Task statement: Report how many lines contain "part"; state the number and nothing else.
==============================
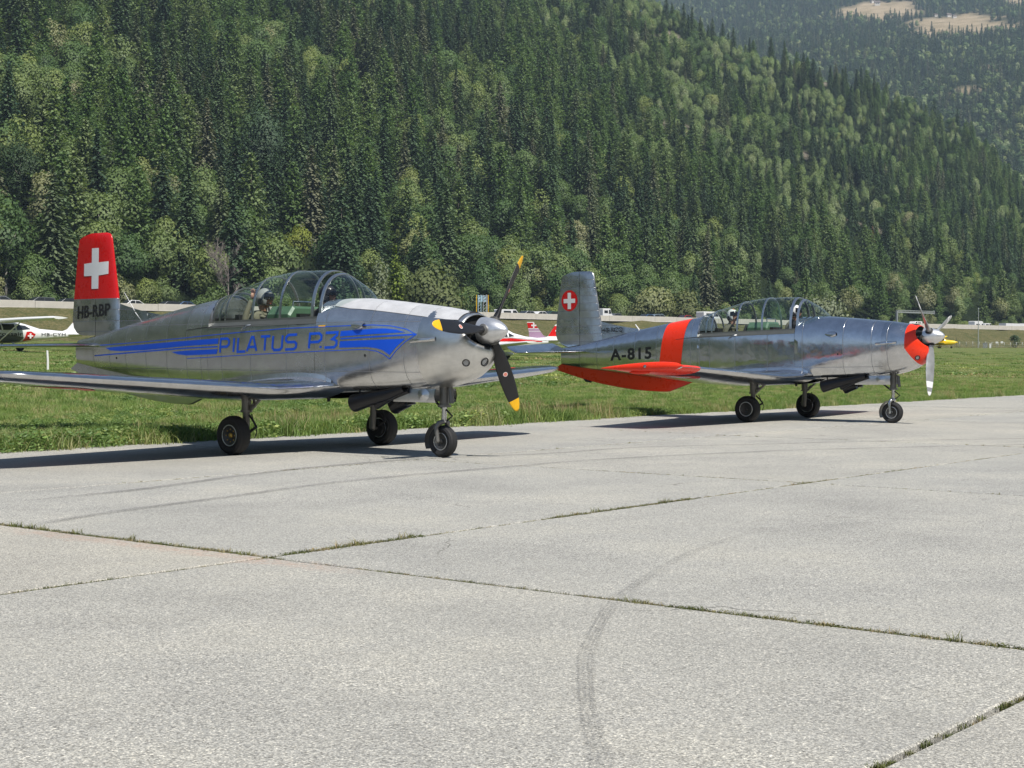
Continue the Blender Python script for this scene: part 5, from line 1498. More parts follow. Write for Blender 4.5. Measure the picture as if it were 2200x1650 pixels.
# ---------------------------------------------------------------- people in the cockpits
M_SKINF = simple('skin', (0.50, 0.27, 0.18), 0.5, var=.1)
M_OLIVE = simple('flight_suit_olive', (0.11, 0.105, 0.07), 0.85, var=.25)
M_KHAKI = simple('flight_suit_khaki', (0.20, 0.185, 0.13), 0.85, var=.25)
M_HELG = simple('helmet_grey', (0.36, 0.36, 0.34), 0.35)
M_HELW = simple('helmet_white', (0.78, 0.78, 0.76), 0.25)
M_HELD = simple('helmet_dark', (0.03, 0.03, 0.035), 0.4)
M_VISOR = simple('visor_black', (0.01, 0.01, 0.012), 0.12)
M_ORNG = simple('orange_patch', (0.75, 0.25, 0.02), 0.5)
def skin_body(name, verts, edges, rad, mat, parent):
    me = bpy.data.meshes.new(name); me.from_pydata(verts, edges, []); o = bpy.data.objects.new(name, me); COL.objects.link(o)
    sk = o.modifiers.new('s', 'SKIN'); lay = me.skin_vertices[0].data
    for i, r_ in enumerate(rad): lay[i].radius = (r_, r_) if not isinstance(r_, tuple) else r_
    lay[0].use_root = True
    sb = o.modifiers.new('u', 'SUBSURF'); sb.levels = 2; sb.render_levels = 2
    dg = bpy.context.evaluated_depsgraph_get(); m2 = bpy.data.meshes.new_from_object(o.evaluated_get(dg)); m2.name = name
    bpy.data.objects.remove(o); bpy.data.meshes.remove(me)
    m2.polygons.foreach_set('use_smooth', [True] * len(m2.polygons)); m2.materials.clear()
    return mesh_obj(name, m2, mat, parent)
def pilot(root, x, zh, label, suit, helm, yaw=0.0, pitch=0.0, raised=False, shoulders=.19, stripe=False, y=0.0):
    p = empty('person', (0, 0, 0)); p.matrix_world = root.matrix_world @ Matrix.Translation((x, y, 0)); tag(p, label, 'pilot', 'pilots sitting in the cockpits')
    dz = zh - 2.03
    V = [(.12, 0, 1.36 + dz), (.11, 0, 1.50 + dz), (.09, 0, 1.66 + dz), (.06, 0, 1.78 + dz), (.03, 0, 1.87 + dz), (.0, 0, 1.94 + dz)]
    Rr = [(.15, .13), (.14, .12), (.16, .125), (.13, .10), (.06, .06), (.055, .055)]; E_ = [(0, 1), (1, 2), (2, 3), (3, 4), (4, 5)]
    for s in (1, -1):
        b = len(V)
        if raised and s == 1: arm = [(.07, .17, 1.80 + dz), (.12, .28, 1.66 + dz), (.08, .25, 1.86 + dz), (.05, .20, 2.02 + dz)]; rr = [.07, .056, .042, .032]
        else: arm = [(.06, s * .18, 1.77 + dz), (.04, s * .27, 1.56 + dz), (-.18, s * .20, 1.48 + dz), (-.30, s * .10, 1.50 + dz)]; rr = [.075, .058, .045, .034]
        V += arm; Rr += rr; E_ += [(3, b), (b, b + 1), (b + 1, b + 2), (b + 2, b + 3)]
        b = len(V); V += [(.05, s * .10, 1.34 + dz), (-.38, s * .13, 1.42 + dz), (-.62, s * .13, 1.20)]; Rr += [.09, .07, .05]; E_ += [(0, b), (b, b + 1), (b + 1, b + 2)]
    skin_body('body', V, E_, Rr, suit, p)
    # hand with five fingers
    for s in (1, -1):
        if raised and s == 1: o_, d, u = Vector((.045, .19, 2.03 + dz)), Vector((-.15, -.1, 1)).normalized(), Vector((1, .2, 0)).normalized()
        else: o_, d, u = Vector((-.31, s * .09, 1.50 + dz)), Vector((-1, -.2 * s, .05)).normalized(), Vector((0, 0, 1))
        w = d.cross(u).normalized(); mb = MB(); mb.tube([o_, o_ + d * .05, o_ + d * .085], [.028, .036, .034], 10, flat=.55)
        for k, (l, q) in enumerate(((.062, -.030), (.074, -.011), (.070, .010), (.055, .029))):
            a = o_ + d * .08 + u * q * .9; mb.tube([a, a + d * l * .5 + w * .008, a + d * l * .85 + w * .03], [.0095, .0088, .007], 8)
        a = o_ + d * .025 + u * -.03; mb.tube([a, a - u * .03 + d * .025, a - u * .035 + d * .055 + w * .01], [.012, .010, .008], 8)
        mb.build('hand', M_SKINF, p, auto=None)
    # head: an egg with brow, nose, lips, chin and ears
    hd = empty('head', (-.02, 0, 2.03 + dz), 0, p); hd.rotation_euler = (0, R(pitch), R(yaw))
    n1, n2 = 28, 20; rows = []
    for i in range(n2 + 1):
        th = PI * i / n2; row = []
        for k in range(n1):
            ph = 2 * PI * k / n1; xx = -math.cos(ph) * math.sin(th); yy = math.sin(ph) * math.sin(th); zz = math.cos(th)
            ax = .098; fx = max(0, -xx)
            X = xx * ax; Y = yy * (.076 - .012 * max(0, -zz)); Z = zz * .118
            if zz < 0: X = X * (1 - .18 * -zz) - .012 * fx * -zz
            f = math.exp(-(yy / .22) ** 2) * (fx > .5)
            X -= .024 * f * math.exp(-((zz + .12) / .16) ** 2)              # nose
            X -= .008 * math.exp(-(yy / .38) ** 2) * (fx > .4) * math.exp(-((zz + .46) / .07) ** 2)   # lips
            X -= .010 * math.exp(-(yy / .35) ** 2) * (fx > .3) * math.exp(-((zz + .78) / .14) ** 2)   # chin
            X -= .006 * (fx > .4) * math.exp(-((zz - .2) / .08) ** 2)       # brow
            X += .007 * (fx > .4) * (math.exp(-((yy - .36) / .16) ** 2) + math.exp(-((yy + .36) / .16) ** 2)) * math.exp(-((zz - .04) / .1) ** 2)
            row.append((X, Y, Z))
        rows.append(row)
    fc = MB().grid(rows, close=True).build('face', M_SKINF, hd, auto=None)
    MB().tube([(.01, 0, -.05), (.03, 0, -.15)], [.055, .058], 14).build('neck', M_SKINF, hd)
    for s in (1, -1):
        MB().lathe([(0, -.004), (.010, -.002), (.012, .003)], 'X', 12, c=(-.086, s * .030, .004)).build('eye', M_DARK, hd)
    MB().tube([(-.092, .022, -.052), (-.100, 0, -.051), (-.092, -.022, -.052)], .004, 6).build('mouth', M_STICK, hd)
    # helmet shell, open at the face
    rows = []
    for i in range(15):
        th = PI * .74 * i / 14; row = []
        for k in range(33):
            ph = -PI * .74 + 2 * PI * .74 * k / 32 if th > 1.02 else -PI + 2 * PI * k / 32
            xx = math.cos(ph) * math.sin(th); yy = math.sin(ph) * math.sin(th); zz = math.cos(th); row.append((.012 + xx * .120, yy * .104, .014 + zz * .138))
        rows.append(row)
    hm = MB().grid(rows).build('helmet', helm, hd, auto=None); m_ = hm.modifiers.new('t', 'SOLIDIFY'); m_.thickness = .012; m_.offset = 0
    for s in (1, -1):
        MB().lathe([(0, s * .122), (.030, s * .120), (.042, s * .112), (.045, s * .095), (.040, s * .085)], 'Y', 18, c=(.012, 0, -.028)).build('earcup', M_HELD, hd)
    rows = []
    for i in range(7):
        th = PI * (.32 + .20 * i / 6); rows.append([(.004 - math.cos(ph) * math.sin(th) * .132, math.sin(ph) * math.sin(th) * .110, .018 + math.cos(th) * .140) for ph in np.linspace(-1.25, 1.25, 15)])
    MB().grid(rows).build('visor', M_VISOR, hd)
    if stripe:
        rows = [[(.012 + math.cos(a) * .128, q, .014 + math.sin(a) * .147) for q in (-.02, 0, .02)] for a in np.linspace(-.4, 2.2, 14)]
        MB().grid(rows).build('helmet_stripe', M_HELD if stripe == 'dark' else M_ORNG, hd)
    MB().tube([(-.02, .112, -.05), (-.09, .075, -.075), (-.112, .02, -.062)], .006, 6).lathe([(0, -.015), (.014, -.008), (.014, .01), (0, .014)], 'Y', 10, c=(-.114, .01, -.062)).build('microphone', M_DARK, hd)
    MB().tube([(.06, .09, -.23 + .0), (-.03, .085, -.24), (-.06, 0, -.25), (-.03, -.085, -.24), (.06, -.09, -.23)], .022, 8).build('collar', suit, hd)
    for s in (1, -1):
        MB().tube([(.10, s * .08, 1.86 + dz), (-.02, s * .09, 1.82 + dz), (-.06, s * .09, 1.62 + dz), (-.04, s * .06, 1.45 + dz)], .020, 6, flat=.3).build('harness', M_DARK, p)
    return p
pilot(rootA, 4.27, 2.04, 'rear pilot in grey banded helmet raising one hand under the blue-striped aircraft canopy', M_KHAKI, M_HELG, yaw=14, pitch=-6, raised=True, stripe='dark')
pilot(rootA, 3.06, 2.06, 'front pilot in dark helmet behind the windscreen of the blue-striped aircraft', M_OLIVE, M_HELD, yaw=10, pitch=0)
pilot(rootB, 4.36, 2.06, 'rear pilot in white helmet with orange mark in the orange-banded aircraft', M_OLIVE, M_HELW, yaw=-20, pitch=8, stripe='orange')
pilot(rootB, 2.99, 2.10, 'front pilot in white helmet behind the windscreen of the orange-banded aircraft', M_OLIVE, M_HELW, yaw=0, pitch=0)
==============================
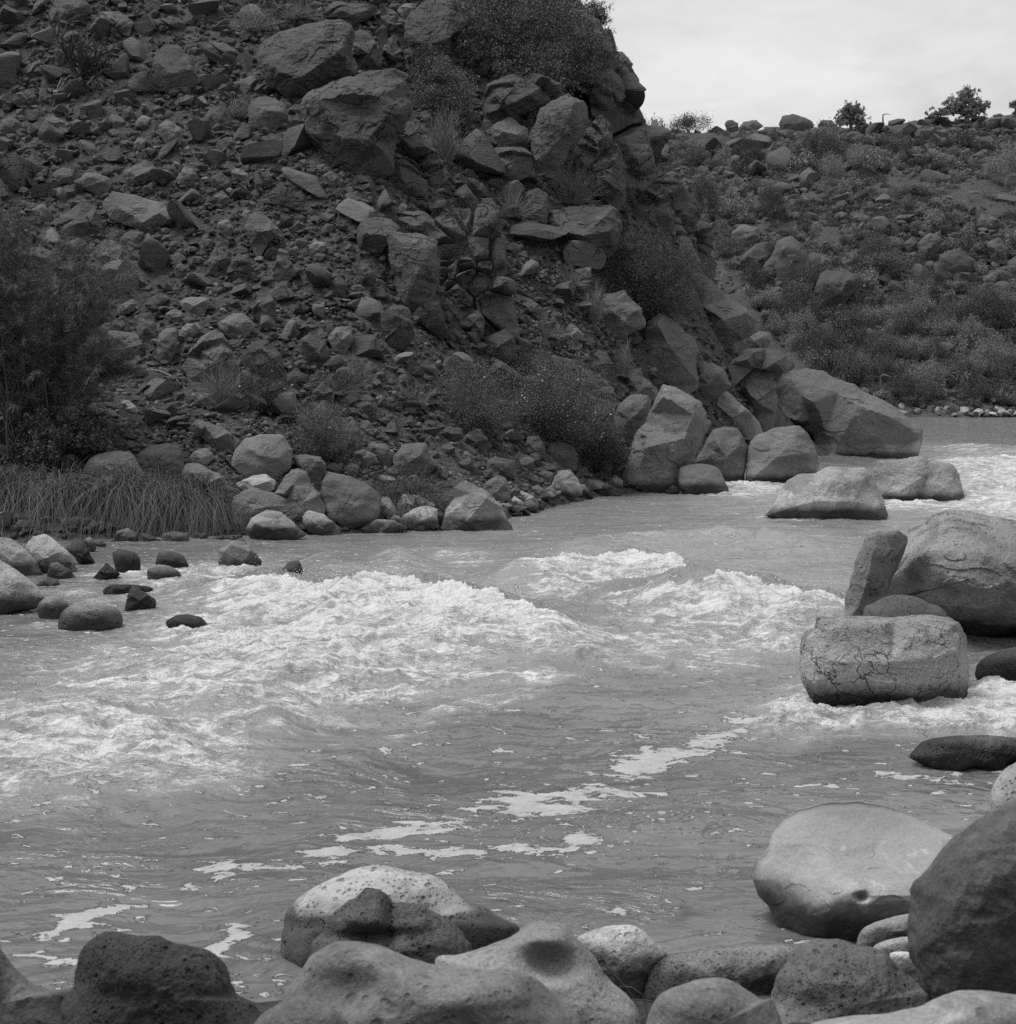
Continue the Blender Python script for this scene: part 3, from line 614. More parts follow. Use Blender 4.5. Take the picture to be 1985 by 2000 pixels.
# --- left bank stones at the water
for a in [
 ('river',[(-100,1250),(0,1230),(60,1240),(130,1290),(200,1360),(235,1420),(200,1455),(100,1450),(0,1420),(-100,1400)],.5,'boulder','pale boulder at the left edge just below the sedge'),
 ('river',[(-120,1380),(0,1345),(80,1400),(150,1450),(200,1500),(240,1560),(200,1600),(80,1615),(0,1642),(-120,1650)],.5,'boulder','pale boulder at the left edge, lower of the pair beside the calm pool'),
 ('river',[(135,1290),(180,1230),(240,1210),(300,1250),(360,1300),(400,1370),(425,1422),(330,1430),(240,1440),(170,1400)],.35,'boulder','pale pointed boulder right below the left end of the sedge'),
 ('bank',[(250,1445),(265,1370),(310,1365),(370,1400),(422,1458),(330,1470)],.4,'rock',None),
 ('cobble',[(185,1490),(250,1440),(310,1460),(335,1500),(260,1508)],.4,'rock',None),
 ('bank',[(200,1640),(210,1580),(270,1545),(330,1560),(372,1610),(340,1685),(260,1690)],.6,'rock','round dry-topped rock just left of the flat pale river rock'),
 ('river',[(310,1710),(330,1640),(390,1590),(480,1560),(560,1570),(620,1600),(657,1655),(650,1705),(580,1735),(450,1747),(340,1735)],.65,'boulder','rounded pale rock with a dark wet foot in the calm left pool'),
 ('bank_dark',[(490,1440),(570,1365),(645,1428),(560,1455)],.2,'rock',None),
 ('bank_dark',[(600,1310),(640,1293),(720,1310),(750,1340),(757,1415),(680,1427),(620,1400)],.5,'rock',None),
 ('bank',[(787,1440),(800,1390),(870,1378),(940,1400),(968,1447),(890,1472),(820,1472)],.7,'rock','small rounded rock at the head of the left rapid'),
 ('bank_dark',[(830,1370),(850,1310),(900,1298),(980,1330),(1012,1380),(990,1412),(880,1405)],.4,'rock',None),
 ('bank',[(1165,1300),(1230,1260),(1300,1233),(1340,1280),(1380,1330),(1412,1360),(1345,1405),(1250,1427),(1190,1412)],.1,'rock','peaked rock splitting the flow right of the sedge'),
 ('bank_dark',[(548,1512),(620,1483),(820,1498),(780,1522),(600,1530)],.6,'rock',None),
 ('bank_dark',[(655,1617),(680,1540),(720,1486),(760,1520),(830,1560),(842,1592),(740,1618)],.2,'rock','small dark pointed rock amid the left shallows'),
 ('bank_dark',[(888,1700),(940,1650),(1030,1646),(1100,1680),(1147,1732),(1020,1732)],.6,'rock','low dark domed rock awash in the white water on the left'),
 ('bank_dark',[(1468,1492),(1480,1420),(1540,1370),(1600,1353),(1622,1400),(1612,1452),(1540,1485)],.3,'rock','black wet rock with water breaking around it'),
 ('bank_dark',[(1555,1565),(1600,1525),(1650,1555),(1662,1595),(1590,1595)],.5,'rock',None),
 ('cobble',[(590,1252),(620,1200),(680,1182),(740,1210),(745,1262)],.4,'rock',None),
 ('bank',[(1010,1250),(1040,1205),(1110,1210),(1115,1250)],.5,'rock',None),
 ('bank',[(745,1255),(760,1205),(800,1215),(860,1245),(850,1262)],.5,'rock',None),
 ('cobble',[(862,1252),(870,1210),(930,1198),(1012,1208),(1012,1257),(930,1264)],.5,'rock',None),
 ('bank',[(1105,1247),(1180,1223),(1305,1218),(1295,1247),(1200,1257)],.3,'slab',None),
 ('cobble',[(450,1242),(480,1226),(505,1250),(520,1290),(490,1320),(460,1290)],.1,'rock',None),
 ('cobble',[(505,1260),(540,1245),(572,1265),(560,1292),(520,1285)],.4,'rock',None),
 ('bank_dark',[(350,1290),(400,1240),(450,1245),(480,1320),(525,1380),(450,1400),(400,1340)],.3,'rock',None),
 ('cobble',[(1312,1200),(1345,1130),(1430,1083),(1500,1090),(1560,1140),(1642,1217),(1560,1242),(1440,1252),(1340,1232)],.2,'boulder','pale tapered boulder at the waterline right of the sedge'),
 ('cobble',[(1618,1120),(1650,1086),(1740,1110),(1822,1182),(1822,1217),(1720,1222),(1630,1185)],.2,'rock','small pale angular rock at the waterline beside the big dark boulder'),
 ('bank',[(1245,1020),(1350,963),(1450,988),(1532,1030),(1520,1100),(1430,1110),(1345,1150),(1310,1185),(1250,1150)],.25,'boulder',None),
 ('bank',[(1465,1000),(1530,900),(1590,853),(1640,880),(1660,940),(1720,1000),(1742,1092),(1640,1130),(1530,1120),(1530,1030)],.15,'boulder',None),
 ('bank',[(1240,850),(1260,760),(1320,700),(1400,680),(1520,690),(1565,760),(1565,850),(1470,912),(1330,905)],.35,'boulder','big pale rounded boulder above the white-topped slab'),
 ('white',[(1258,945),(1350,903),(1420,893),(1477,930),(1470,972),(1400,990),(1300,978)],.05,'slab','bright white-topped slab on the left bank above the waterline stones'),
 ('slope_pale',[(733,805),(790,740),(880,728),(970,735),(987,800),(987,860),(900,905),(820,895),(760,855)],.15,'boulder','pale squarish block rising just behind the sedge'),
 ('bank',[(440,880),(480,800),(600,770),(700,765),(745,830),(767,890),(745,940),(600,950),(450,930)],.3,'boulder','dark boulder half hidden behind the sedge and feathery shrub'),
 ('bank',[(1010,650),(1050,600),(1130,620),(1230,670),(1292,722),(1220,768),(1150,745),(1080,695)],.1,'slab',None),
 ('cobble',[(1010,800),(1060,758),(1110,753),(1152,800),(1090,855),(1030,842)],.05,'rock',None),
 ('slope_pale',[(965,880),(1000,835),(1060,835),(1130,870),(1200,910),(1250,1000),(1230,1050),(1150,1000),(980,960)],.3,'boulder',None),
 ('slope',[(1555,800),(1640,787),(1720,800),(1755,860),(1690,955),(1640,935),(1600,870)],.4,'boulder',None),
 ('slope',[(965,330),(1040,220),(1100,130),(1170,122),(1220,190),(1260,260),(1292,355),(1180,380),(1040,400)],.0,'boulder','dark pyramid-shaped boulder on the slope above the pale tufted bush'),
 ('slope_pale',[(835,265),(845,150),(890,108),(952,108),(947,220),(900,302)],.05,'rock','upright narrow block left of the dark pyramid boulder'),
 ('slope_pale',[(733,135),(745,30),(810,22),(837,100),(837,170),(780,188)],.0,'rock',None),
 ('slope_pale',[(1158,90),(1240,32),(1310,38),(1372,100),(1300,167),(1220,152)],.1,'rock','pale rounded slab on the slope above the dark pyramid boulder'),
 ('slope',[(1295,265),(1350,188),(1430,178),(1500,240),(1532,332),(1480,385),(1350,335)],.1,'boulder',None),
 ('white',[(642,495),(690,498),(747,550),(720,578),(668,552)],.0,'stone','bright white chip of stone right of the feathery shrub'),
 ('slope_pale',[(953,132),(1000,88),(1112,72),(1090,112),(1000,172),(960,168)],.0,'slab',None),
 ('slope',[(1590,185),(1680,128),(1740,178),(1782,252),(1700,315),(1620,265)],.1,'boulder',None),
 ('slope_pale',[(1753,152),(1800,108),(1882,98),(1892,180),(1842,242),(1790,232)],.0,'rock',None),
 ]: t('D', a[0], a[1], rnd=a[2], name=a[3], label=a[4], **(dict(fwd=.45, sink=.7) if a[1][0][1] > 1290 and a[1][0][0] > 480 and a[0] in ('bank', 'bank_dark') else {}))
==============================
Task answer: 2